Prairie View police officer Michael Kelley said facts in his original incident report that reflected poorly on State Trooper Brian Encinia, who arrested Bland, were removed. Kelley had reported that, upon arriving on the scene of the traffic stop, Bland was already handcuffed and inside the state trooper vehicle. He said she was in pain and had marks on her forehead, suggesting she may have fallen while in handcuffs or been kicked in the altercation with Encinia. Kelley also said the state trooper had turned off his body camera and was on the phone with a supervisor asking what charges he could pin on Bland, who was pulled over for failing to signal a lane change and ultimately arrested for "assaulting an officer."

"My opinion is that he messed up," Kelley told the Huffington Post. "He did not have probable cause to detain her after he pulled her out of the car."

Kelley claims top prosecutors never contacted him for this information and that Waller County District Attorney Elton Mathis even threatened him if he came forward with the allegations.
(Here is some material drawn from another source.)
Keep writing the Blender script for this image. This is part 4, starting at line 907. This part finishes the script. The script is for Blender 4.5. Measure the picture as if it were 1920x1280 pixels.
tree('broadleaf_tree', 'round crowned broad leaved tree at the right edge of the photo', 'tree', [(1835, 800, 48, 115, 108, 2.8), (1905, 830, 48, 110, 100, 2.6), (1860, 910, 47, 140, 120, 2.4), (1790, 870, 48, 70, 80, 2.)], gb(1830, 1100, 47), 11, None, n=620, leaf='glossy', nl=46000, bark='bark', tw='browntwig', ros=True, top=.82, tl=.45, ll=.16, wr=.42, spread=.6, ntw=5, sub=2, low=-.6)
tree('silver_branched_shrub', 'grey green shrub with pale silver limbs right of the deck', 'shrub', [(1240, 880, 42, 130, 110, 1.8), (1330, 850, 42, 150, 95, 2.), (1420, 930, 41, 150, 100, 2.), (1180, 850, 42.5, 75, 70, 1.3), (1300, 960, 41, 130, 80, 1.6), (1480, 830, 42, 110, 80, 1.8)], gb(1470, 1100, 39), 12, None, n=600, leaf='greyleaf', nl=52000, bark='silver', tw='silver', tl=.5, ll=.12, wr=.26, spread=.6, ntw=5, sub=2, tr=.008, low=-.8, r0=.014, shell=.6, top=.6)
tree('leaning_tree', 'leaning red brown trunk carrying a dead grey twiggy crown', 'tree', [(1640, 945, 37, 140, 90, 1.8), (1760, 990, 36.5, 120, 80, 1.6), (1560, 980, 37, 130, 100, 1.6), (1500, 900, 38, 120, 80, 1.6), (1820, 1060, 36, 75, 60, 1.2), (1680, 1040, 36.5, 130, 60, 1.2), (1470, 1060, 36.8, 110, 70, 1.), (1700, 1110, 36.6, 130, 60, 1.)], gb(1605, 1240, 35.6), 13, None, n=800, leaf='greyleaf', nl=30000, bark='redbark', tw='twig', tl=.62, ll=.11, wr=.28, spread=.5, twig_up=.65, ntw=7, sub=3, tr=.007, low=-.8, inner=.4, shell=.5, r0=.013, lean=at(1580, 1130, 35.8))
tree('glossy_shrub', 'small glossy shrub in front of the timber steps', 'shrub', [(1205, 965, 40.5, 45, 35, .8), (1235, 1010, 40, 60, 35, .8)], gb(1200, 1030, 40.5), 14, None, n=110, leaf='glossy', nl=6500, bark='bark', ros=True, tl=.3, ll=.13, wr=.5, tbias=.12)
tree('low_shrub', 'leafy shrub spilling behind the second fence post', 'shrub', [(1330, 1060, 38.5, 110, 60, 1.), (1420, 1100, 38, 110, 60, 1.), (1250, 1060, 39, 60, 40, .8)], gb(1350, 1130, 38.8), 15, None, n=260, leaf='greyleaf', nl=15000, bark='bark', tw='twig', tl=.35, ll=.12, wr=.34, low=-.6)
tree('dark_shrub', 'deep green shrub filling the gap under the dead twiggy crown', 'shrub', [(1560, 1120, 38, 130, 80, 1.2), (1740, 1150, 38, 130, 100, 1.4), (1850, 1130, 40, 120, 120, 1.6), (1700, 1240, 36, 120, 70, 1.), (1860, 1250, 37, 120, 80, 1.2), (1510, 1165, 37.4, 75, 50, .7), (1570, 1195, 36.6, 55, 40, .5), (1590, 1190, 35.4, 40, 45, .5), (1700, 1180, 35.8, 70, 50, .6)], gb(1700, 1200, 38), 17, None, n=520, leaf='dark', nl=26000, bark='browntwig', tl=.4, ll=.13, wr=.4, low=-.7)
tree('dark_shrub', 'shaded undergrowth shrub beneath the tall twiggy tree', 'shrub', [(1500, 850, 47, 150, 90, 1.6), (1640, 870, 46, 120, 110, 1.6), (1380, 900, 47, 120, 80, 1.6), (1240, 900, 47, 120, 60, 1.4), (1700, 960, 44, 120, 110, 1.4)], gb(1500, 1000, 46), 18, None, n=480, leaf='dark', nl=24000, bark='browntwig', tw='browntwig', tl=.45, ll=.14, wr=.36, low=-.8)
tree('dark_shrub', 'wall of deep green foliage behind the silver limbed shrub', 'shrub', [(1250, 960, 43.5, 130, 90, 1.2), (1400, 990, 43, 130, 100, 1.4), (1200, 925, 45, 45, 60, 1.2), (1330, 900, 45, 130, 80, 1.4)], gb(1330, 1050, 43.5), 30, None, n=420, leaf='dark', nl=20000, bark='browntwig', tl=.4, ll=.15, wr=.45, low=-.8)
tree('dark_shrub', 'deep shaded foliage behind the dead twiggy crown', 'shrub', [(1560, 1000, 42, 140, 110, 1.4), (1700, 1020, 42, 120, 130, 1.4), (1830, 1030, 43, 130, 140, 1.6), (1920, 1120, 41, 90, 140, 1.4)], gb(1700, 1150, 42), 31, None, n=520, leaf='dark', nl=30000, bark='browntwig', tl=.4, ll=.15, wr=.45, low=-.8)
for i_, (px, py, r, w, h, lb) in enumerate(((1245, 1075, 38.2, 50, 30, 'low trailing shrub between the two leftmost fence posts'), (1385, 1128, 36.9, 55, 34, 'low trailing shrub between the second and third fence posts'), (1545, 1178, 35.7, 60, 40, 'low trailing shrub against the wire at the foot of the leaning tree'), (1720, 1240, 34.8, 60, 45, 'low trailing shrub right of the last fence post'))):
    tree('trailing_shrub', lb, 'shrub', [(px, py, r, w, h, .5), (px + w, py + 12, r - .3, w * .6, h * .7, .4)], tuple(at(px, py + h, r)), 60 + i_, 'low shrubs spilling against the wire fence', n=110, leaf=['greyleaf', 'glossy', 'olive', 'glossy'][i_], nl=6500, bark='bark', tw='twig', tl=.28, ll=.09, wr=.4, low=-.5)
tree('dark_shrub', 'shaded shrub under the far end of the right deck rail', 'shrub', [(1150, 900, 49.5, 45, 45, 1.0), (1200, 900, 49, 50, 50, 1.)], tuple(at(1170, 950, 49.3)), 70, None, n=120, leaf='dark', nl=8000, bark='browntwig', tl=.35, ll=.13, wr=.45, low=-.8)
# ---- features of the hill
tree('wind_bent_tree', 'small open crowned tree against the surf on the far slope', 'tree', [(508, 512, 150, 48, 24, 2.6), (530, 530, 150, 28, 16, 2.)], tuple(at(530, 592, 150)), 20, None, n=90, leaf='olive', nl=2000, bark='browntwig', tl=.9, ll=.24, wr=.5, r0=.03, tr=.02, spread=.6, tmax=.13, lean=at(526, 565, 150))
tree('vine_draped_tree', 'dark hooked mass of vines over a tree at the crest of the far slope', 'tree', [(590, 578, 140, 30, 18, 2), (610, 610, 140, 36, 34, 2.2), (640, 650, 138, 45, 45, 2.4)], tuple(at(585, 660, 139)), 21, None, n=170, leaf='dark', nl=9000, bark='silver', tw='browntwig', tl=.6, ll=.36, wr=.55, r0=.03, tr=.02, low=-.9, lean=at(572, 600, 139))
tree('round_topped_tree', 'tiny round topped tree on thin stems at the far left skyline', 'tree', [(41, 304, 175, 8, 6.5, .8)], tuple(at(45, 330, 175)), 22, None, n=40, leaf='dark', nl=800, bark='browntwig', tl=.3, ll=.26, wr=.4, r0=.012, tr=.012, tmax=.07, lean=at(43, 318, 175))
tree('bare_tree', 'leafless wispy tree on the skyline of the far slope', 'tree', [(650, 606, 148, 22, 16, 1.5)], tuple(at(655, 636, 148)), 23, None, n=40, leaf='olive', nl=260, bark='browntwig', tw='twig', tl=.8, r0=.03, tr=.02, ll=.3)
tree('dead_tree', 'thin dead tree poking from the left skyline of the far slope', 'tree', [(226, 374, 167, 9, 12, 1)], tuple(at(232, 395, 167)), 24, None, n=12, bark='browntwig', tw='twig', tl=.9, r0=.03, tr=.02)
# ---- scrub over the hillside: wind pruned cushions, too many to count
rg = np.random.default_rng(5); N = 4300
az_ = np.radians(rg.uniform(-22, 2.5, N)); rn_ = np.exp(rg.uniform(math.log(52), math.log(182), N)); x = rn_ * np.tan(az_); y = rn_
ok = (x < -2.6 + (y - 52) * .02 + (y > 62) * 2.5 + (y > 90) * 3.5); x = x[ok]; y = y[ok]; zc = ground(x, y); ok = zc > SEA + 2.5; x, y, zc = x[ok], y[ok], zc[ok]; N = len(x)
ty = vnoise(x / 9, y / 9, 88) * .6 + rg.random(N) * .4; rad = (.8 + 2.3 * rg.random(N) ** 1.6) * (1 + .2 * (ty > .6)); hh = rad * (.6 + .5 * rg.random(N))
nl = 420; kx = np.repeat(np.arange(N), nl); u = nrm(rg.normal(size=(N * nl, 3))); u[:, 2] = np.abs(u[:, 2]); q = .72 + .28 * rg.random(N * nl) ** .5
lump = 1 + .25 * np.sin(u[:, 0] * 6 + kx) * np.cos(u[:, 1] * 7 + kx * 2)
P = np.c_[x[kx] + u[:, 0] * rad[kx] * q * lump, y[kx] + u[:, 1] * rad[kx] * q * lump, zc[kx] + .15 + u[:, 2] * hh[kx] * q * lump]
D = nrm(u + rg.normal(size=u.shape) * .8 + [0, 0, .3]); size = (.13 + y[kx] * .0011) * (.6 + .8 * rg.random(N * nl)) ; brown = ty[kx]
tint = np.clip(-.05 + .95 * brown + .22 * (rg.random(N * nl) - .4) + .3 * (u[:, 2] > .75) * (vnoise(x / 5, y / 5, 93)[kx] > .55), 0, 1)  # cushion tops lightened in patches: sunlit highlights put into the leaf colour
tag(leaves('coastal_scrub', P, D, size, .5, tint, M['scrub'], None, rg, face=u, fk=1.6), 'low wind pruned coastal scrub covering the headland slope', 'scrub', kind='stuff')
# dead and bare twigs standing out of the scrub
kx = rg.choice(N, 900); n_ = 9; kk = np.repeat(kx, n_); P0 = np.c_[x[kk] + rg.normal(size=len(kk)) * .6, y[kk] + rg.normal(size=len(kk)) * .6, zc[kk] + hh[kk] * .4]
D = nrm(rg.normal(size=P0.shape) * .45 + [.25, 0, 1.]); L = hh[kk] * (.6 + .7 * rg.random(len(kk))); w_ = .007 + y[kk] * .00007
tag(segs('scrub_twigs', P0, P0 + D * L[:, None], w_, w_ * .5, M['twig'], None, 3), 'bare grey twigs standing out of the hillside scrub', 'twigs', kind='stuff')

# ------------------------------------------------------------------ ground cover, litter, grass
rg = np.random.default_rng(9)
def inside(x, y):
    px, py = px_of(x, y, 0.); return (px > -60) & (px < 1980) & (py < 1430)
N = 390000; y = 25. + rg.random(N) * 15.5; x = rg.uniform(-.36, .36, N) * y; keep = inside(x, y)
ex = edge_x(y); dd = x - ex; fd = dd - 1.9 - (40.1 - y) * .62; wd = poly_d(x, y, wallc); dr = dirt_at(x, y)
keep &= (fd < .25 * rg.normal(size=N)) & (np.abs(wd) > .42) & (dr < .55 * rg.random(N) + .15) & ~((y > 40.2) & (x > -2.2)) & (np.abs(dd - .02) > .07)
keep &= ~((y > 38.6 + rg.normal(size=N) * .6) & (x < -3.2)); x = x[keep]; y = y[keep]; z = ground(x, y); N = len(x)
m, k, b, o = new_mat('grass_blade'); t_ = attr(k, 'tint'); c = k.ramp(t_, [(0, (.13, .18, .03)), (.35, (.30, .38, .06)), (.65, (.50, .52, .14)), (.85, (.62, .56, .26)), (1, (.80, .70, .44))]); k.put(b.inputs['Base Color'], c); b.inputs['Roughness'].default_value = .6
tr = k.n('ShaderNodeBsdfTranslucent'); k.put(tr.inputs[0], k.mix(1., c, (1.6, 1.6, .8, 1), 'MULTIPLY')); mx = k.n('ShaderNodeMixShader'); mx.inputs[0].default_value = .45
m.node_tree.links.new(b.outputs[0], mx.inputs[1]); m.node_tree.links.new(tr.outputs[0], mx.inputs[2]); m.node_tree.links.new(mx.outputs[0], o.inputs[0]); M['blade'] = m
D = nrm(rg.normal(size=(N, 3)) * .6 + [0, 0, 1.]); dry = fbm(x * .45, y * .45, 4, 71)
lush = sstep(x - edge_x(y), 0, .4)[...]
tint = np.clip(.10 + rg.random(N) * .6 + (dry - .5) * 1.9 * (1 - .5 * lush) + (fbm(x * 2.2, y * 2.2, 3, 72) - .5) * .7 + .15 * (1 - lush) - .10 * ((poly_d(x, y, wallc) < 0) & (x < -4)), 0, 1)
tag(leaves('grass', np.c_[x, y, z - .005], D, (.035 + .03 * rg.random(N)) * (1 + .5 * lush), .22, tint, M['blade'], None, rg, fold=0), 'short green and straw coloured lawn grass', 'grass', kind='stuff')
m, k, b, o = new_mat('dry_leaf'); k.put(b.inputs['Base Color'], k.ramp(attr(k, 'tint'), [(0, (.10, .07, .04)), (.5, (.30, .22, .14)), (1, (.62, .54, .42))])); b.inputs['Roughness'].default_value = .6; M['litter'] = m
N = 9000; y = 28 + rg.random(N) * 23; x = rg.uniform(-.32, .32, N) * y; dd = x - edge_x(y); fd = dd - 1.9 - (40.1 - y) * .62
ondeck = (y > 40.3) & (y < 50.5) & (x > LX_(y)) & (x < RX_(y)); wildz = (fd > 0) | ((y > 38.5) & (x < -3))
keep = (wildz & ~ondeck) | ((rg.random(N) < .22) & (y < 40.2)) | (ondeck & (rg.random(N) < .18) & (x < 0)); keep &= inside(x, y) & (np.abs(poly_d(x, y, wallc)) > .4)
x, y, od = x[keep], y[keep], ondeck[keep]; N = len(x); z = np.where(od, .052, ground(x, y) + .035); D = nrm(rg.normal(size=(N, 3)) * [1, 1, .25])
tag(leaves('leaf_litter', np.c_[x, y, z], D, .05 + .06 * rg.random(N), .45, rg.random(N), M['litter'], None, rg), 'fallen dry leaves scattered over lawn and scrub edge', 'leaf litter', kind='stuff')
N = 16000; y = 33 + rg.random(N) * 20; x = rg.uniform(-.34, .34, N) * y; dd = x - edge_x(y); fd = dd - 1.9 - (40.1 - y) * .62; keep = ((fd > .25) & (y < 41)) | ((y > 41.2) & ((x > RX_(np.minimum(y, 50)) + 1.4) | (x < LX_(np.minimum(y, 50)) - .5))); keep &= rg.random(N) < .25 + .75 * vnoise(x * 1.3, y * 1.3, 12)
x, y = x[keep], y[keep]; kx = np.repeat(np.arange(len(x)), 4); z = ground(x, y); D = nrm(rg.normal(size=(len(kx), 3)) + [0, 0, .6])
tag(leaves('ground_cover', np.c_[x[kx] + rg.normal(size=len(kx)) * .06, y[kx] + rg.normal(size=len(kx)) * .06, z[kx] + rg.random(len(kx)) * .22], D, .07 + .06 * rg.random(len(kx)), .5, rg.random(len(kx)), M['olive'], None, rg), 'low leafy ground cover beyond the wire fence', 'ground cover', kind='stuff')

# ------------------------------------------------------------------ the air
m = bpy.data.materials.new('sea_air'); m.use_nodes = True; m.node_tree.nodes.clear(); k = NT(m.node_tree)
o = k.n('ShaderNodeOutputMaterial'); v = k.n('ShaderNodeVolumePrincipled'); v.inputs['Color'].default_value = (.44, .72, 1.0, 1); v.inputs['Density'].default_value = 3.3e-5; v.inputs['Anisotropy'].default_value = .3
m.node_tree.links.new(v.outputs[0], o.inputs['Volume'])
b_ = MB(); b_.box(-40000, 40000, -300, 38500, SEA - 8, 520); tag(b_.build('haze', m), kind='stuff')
"He told me it wouldn’t be good for my career," Kelley said. "Then I told him I was going to talk to Sandra Bland’s mother’s attorney, and he told me I was going to be beneath the jail."

These new details have emerged more than a year after Bland's death from an apparent suicide in jail after activist DeWayne Charleston released a recorded conversation he had with Kelley. Bland's death drew criticism over her treatment by officers, whether her death could have been prevented, and questions as to why she was arrested to begin with.

Mathis strongly denied Kelley's allegations, saying "his job was never threatened by me or my staff, and I barely knew who he was before he was indicted." He suggested Kelley was coming forward with the allegations now to direct attention away from his own recent scandal, in which he was indicted for misusing a taser on a black city councilman late last year. The officer claims the indictment was in retaliation for his attempt to speak out about the Bland case. 

Encinia was ultimately fired from his position and indicted for perjury for falsifying reports after Bland's arrest. A grand jury did not indict anyone in Bland's death.